FIG. 5 shows package stress induced frequency shift data for a clock reference from stressing the dual-BAW resonator 300 shown in FIG. 3 shown in FIG. 5 as 300′ and the respective resonators separately. It is assumed the resonator pair shown identified in FIG. 5 shown undergoes the same package-induced stress. A conventional single resonator clock reference shown as Device A and Device B in the table below the dual-BAW resonator 300′ each have a package stress-induced frequency drift of about 100 ppm. The table also shows a dual-resonator clock reference by implementing frequency differencing shown as A-B has a package stress-induced frequency drift of about 50 ppm, which is about a 50% reduction from about 100 ppm of package stress-induced frequency drift from the conventional single resonator clock reference.

Those skilled in the art to which this disclosure relates will appreciate that many other embodiments and variations of embodiments are possible within the scope of the claimed invention, and further additions, deletions, substitutions and modifications may be made to the described embodiments without departing from the scope of this disclosure.

Claims

1. A clock reference, comprising:

a substrate; a first resonator and a second resonator both formed on said substrate providing a differential resonator pair; a first variable capacitor connected across electrodes of said first resonator for electronically tuning a first frequency of said first resonator to provide a first tuned frequency (f1) and a second variable capacitor connected across electrodes of said second resonator for electronically tuning a second frequency of said second resonator to provide a second tuned frequency (f2), and a frequency mixer coupled to receive said f1 and said f2 for generating a frequency difference signal.

2. The clock reference of claim 1, wherein said first and second variable capacitor each comprise a capacitor bank having a plurality of capacitors in parallel to another including a series switch for at least some of said plurality of capacitors.

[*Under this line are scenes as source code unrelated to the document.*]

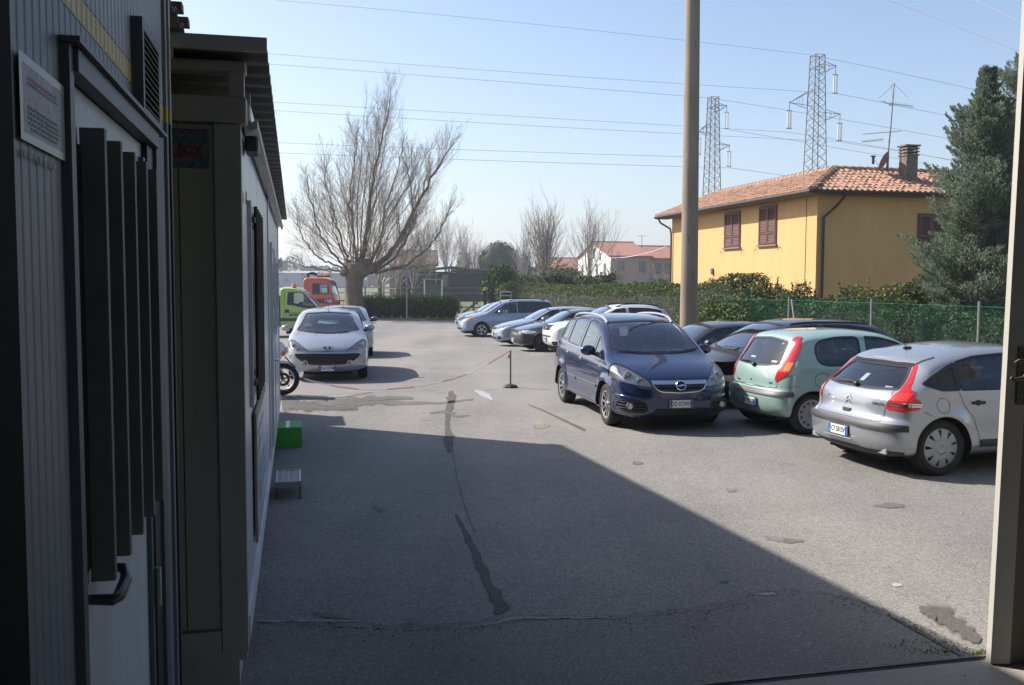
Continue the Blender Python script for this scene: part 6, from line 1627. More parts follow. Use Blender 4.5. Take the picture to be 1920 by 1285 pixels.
def bush(name, loc, rx, ry, h, nleaf, m, label, cat='bush', size=.07, seed=0, group=None, shoots=0, base=.0, lump=.28, aspect=.5, rz=0):
    r = np.random.default_rng(seed)
    root = empty(name, loc, rz, label, cat, group)
    d = r.normal(0, 1, (nleaf, 3)); d[:, 2] = np.abs(d[:, 2]) * 1.0 - .25 * (r.random(nleaf) < .3); d /= np.linalg.norm(d, axis=1)[:, None]
    rad = 1 + lump * fnoise(d * 2.2, 1.4, seed) ; dep = 1 - np.abs(r.normal(0, .16, nleaf))
    C = d * (rad * dep)[:, None] * np.array([rx, ry, h * .55]); C[:, 2] += h * .45 + base; C[:, 2] = np.maximum(C[:, 2], .03)
    V, F = leaf_cards(C, d, size, aspect, seed + 1)
    Vs = [V]; Fs = [F]; nV = len(V); shoot = G()
    for k in range(shoots):
        a = r.uniform(0, 2 * PI); q = r.uniform(.1, .8); p0 = np.array([rx * q * math.cos(a), ry * q * math.sin(a), h * .75 + base]); ln = r.uniform(.25, .75) * h * .5
        dr = np.array([r.normal(0, .18), r.normal(0, .18), 1.0]); p1 = p0 + dr * ln
        shoot.tube([tuple(p0 - dr * .2), tuple(p1)], [.012, .004], 4)
        n = int(26 * ln / .5); t = r.uniform(.0, 1, n)[:, None]; CC = p0 + (p1 - p0) * t + r.normal(0, size * .6, (n, 3)) * (1.15 - t)
        v, f = leaf_cards(CC, np.tile([0, 0, .6], (n, 1)), size * 1.1, aspect, seed + 5 + k); Fs.append(f + nV); Vs.append(v); nV += len(v)
    o = mesh_obj('foliage', np.vstack(Vs), np.vstack(Fs), m, root); o['kind'] = 'stuff'
    g = G(); n = 9
    for k in range(6):
        a = r.uniform(0, 6.28); g.tube([(0, 0, 0), (rx * .3 * math.cos(a), ry * .3 * math.sin(a), h * .45), (rx * .55 * math.cos(a), ry * .55 * math.sin(a), h * .8)], [.03, .02, .008], 5)
    if shoots: g.v += [] ; 
    g.obj('stem', M_bark, root)
    if shoots: shoot.obj('shoot', M_twig, root)
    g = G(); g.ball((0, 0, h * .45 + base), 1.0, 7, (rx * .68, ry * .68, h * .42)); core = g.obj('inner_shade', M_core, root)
    return root
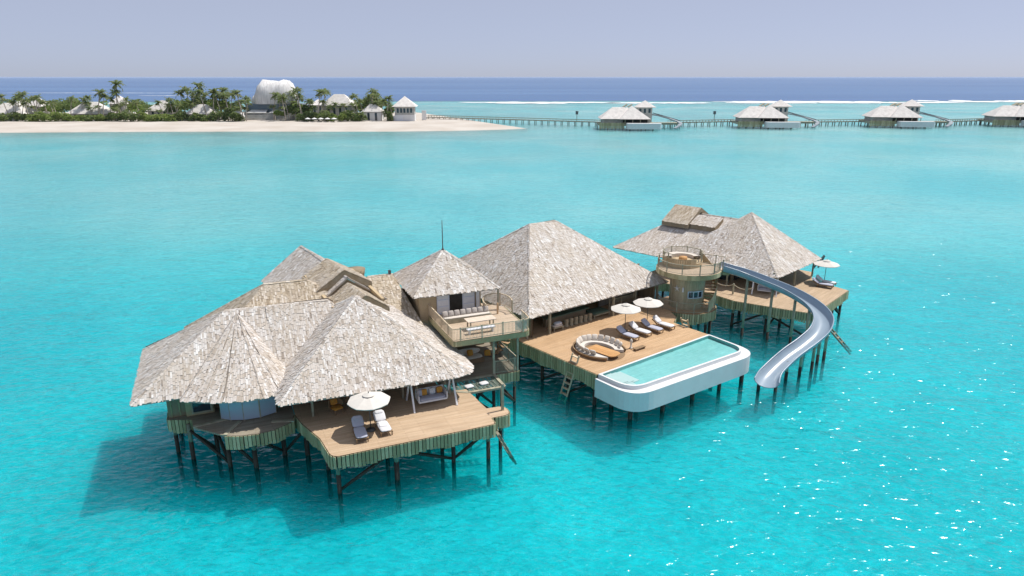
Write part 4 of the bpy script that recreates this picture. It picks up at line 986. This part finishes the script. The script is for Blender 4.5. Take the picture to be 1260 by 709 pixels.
# ================================================================== FAR VILLAS AND JETTY
def far_villa(label, loc, rz):
    t = thing('overwater_villa', label, 'villa', loc, rz, 'identical far villas along the jetty')
    def hip(o, a, mat, nm='roof', par=t):
        mb = MB(); n = len(o)
        for i in range(n):
            j = (i + 1) % n; poly = [o[i], o[j], a[j]] + ([a[i]] if a[i] != a[j] else [])
            mb.add(poly, [tuple(range(len(poly)))]); 
        mb.add([(x, y, z - .15) for x, y, z in o], [tuple(reversed(range(n)))])
        return mb.build(nm, mat, par)
    e = 5.8
    hip([(-17, -7, e), (2, -7, e), (2, 10, e), (-17, 10, e)], [(-10, 1, 11.6), (-2, 1, 11.6), (-2, 1, 11.6), (-10, 1, 11.6)], FROOF)
    hip([(-7, -9, e), (9.5, -9, e), (9.5, 7, e), (-7, 7, e)], [(0, -1, 12.4)] * 4, FROOF)
    hip([(3, 4, 11.3), (14, 4, 11.3), (14, 14, 11.3), (3, 14, 11.3)], [(8.5, 9, 14.9)] * 4, FROOF)
    for x in (-4.2, -1.6): MB().hexa([(x, 1, 11.4), (x + 2.2, 1, 12.6), (x + 2.2, 5, 12.6), (x, 5, 11.4), (x, 1, 11.8), (x + 2.2, 1, 13.1), (x + 2.2, 5, 13.1), (x, 5, 11.8)]).build('roof_panel', POST, t)
    MB().box2((-15.5, -5.5, 3.2), (-5, 8.5, 6.2)).build('wall', FWALL, t)
    MB().box2((4, 5, 3), (12, 13, 11.5)).build('tower', FWALL, t)
    for x in (5.5, 8, 10.5): MB().box2((x - .6, 4.9, 8.4), (x + .6, 5, 10.6)).build('window', GLASS, t)
    MB().box2((-4.5, -3, 3.2), (8.5, 6, 6)).build('lounge', DARK, t)
    for x in (-4, 0, 4, 8.5): MB().beam((x, -8, 3), (x, -8, 6), .3).build('post', POST, t)
    MB().box2((-17.5, -8.5, 2.3), (13, 12, 3.3)).build('deck', POST, t)
    mb = MB()
    for k in range(40): mb.box((-17.4 + k * .33, -8.55, 2.9 - .4), (.28, .08, 3.0 + .3 * math.sin(k)))
    mb.build('fascia', FAS, t)
    MB().prism(rounded([(-3.5, -14), (14.5, -13.4), (14.5, -8.6), (-3.5, -8.6)], [2, 2, 0, 0]), 1.0, 3.9).build('pool_basin', PLAST, t)
    mb = MB(); ln = [(12, 9, 7.4), (16, 8, 6.9), (21, 5, 5.6), (25.5, 1, 4.0), (26.5, -2, 3.2), (25, -5, 2.2), (22.5, -7, 1.0)]
    for a, b in zip(ln, ln[1:]): mb.beam(a, b, 1.8, .6)
    mb.build('slide', mat_plain('far_slide', (.30, .34, .37), .5) if 'far_slide' not in bpy.data.materials else bpy.data.materials['far_slide'], t)
    MB().box2((13, 3, 2.3), (27.5, 9, 3.2)).build('deck', POST, t)
    MB().beam((13, 9, 8.2), (27, 3, 4.4), .5, .4).build('stair_rail', METAL, t)
    for x in range(-17, 28, 4):
        for y in (-7.5, 8): MB().beam((x, y if x < 13 else max(y, 3.5), -2.2), (x, y if x < 13 else max(y, 3.5), 2.4), .4).build('pile', PILE, t)
    for x in (-2, 4, 10): MB().beam((x, -12, -2.2), (x, -12, 1.2), .45).build('pile', PILE, t)
    return t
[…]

3. The clock reference of claim 1, wherein said first resonator and said second resonator both comprise MEMS resonators, and wherein at least said MEMS resonators, and said frequency mixer are all formed on said substrate.

4. The clock reference of claim 3, wherein said MEMS resonators comprise Solidly Mounted Resonator (SMR) devices.

5. The clock reference of claim 3, wherein said MEMS resonators comprise Thin Film Bulk Acoustic Resonator (FBAR) devices.

6. The clock reference of claim 3, wherein said substrate comprises silicon.

7. The clock reference of claim 1, further comprising a low pass filter coupled to an output of said frequency mixer for filtering a frequency sum signal f1+f2.

8. The clock reference of claim 1, wherein said |f1−f2| is ≦100 MHz.

9. A method of clock reference generation, comprising:

providing a first resonator having a first variable capacitor connected across its electrodes that provides a first tuned frequency (f1) and a second resonator having a second variable capacitor connected across its electrodes that provides a second tuned frequency (f2), and

frequency mixing said f1 and said f2 to generate a frequency difference signal with a frequency equal to |f1−f2|;

wherein said first resonator and said second resonator both comprise MEMS resonators, and wherein at least said MEMS resonators, and a frequency mixer for said frequency mixing are all formed on said substrate.

10. The method of claim 9, further comprising low pass filtering an output of said frequency mixing for filtering a frequency sum signal generated by said frequency mixing equal to f1+f2.

11. The method of claim 9, wherein said first and second variable capacitor each comprise a capacitor bank having a plurality of capacitors in parallel to another including a series switch for selecting or deselecting at least some of said plurality of capacitors, further comprising switching at least one of said series switches.

12. (canceled)

13. The method of claim 9, wherein said |f1−f2| is 100 MHz.

14. The method of claim 9, wherein said MEMS resonators comprise Solidly Mounted Resonator (SMR) devices.

15. The method of claim 9, wherein said MEMS resonators comprise Thin Film Bulk Acoustic Resonator (FBAR) devices.